The experience of exclusion and the absence of spread of equal economic and social opportunities have left Christians in Kaduna, Igbirras in Kogi and Idoma in Benue feeling stranded, with many of them seeking creation of own state as the only solution because, as the late Aper Aku put it, “no group of people accepts permanent servitude”. Continuing, he said at the “State of the Nation” conference at ABU, Zaria in December 1983 that, “political frustration on the part of the group that may not lead and pride on the part of the group that must lead can bring about national paralysis”. While Southern Kaduna got a circumstantial opportunity that it just lost in the passage of Patrick Yakowa and while the Igbirra in Kogi made progress when Onukaba Adinoyi Ojo advanced to be recognised for the governorship in the last gubernatorial election, the Idoma have not, owning partly to their unusual elite fragmentation and attitude of ‘permanent enmity’.
Such an inference could be a case of blaming the victim but there is this story that when, in the twilight of his power, IBB visited a state where an Idoma General was his host and he asked him if it was true his people were looking for a state, the General reportedly said he was not aware and IBB reportedly kept quiet thereafter. Some of these stories are not dismissed more for their entertainment value than the substance because there is no way a discussion between IBB and his host in a staff car would become public knowledge since drivers of staff cars and orderlies know how to keep sealed mouths in these matters. There is an official confirmation though that Idoma big men were not united on creation of Apa State under Abacha even though the panel really wanted to please Ambassador Edwin Ogbu, Nigeria’s former Permanent Representative to the UN who was the Och’Idoma then. A man who was at the centre of that exercise told me in Tokyo in 2001 that I was blaming the wrong person on the issue when I joked that he was among those who denied us a state.
Idoma biggies sabotaging Apa State earlier on is probably what David Mark wants to atone for on their behalf by putting states creation on the agenda although I don’t know when Nigeria would overcome its present confusion to be able to create new states. Rotation of power along senatorial districts at the state level is a very adequate alternative in the search for diversity management formula if we have a consensus minded elite. Or well organised and disciplined political parties.
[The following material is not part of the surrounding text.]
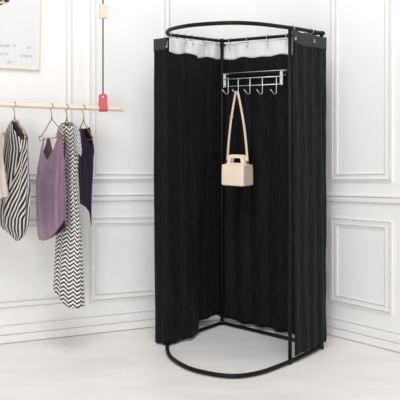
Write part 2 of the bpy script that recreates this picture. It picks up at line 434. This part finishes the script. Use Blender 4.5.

Another alternative is the kind of arrangement contemplated at some point in 1999 in which all states experiencing exclusion of certain ethnic or religious groups from power would, by convention, be allotted two ministerial positions, all of which would permanently go the excluded group from such a state but with the unwritten proviso that, at any time the entrenched ethnic group in such a state feels the ministerial positions were more attractive, they were free to swap. I don’t know what happened to the discussion but I know that something like that informed Atiku Abubakar prompting OBJ to cede all three ambassadorial positions, career and political, to the Idoma in the case of Benue in late 1999.